P.S.: Ambientação é fundamental para que o leitor acredite no que está lendo. Por isso, gosto de conhecer os locais sobre os quais escrevo. Torna tudo mais fácil e fluído. No caso específico de A filha do Reich, já estive em Nova Petrópolis várias vezes a passeio. É uma cidade incrível! Por que não usá-la em um romance sobre nazismo, já que se trata de um município basicamente formado por descendentes de alemães? As coisas "casaram", entende? Também estive algumas vezes a trabalho na Alemanha. Os locais sobre que descrevo são reais. Obviamente houve pesquisas pontuais sobre fatos históricos da guerra e emigração, mas a base para o enredo já estava formada.

LL: 8 - Agora saindo um pouco de seu novo livro, falemos de leitura e literatura. Vimos em seu site alguns dos incentivos que teve em sua formação enquanto leitor. Poderia compartilhar conosco o poder de convivermos enquanto jovens com os livros? Como pessoas lendo em nosso convívio?

P.S.: É como você disse: é poder. Conhecimento é poder, e os livros são fontes de conhecimento. Tive a felicidade de crescer em uma família de leitores, o que certamente incentivou-me a ser um devorador de livros. Contudo, eu não queria apenas ler, queria criar. Fui uma criança muito tímida e escrever, criar, foi uma forma de dar vazão aos sentimentos, acredito. Sempre digo nas conversas que tenho sobre leitura: leiam, leiam de tudo, de bom e de ruim. Leiam livros impressos ou digitais, no Wattpad ou em blogs. Quem lê escreve melhor, reflete, pensa e muda a realidade à sua volta.




LL: 9 - Nesse mesmo sentido, vimos também que você é de uma geração bastante apaixonada pela Coleção Vaga-Lume. Pode nos falar mais sobre estas influências, e como isso repercutiu em você autor?

P.S: É engraçado isso. Eu via minhas tias lendo grandes romances, como "Angústia" de Graciliano Ramos, "As brumas de Avalon"... Claro, não eram livros para mim. Quando a escola me apresentou a coleção Vaga-lume, pode exercitar aquilo que via os adultos à minha volta fazerem: ler. Adorava Marcos Rey.

LL: 10 - Para finalizar, o que significa escrever num país como o Brasil? Mais do que isso, ser um ficcionista no país continua uma grande desafio?

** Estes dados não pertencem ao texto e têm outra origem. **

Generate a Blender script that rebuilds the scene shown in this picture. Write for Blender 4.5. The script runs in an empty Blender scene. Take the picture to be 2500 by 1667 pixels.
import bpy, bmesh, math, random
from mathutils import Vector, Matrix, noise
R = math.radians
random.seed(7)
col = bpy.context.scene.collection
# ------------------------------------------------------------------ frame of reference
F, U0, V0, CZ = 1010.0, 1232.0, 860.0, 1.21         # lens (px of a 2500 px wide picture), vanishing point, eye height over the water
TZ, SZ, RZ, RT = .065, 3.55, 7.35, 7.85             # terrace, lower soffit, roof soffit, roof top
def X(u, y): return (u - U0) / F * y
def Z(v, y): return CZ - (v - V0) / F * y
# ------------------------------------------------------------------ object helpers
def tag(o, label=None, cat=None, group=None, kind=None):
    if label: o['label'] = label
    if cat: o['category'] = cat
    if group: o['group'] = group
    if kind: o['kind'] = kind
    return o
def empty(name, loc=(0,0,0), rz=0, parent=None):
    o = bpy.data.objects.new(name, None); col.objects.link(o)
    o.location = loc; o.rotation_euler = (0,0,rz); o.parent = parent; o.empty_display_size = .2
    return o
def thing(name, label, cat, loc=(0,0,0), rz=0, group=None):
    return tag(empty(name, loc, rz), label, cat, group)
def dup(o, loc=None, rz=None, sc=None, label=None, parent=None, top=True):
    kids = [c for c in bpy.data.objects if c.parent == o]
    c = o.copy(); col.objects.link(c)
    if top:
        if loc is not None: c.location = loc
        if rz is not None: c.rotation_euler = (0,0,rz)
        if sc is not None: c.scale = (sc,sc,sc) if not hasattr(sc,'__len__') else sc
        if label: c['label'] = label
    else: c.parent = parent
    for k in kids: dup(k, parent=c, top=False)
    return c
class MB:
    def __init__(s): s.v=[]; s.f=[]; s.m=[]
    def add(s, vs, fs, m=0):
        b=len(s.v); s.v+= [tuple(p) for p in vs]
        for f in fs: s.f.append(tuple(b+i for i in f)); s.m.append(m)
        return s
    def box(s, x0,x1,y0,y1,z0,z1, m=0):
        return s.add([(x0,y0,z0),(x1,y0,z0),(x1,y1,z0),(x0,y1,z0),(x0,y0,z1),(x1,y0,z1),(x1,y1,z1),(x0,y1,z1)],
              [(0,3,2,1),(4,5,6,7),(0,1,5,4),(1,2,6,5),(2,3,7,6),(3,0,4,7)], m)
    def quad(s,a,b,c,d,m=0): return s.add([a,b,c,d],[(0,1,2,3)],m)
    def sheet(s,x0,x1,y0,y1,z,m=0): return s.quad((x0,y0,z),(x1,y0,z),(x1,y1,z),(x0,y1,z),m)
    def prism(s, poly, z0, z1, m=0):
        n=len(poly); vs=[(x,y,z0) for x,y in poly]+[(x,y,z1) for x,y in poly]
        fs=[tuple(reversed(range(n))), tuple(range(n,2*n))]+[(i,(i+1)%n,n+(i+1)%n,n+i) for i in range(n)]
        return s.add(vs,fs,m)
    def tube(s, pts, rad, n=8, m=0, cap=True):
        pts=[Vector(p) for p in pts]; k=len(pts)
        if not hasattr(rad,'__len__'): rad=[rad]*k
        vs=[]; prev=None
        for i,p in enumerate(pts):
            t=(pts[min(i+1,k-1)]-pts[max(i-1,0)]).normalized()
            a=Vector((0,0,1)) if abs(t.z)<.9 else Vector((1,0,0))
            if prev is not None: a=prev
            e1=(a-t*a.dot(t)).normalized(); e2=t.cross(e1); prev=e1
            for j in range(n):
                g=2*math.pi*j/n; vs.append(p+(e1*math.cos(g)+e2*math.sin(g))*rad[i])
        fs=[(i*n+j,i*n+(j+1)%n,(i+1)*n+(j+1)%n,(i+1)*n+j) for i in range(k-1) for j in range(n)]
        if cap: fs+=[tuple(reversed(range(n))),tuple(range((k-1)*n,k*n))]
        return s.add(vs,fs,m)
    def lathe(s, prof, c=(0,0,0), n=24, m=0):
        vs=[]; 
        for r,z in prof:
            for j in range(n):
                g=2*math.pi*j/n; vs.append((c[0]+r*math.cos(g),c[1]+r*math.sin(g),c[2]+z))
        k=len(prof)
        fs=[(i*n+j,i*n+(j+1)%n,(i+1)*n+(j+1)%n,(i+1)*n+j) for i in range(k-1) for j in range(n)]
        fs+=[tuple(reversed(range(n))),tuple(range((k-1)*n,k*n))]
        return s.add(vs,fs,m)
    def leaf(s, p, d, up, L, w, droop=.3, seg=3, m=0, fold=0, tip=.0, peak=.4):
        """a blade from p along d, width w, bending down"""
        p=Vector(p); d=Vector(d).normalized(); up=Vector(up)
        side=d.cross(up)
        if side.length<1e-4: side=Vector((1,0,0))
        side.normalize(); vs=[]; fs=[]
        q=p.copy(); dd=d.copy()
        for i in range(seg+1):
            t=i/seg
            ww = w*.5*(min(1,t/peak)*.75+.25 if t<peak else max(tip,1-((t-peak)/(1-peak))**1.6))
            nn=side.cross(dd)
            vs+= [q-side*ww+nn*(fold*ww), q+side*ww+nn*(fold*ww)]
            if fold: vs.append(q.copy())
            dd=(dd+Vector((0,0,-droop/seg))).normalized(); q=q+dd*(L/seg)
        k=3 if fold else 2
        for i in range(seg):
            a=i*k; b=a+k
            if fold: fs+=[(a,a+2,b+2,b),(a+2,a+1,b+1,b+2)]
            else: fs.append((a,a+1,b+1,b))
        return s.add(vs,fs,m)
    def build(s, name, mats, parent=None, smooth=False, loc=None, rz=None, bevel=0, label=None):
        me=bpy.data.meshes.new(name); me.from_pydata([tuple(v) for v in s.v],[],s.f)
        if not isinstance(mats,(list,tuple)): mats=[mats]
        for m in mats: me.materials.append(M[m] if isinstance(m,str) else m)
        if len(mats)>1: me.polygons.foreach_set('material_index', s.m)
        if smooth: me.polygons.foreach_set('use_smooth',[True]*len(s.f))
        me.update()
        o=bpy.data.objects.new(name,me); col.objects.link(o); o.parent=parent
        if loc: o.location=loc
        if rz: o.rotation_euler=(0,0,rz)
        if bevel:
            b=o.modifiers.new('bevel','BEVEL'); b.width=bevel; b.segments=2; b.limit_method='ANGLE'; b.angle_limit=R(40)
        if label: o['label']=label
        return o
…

P.S.: Vamos lá... Hoje, escrever e publicar digitalmente ou de modo impresso está mais fácil. O problema é ser lido. E aí temos várias facetas desse problema. Primeiramente, a leitura, assim como outras tarefas ligadas à cultura, ainda está ligada no Brasil a um hábito erudito. Falta no país uma indústria de entretenimento através da leitura, assim como está começando a ocorrer no cinema. Há escritores que escrevem para si e desejam produzir obras de arte. Basicamente, muitos destes são aclamados pela crítica literária, mas lidos apenas por seus iguais: professores, outros escritores, acadêmicos. Por sua vez, penso que o escritor deve escrever para quem lê, não para si. É algo que me angustia muito quando estou trabalhando num livro, ou seja, "será que irão gostar?", "será que irão ler?", "se eu fosse ler o que escrevo, eu gostaria?". Cobro-me muito, muito mesmo. Sou meu maior crítico, tanto que nunca releio o que escrevo - caso contrário, não publico. Fico feliz quando vejo novos escritores sendo lançados em plataformas digitais. A Bienal de São Paulo contou com a participação de vários deles, um público jovem, que escreve e é lido por uma galera igualmente jovem. Sim, acredito que o brasileiro está escrevendo e lendo como nunca escreveu e leu. Agora, qualidade são outros quinhentos.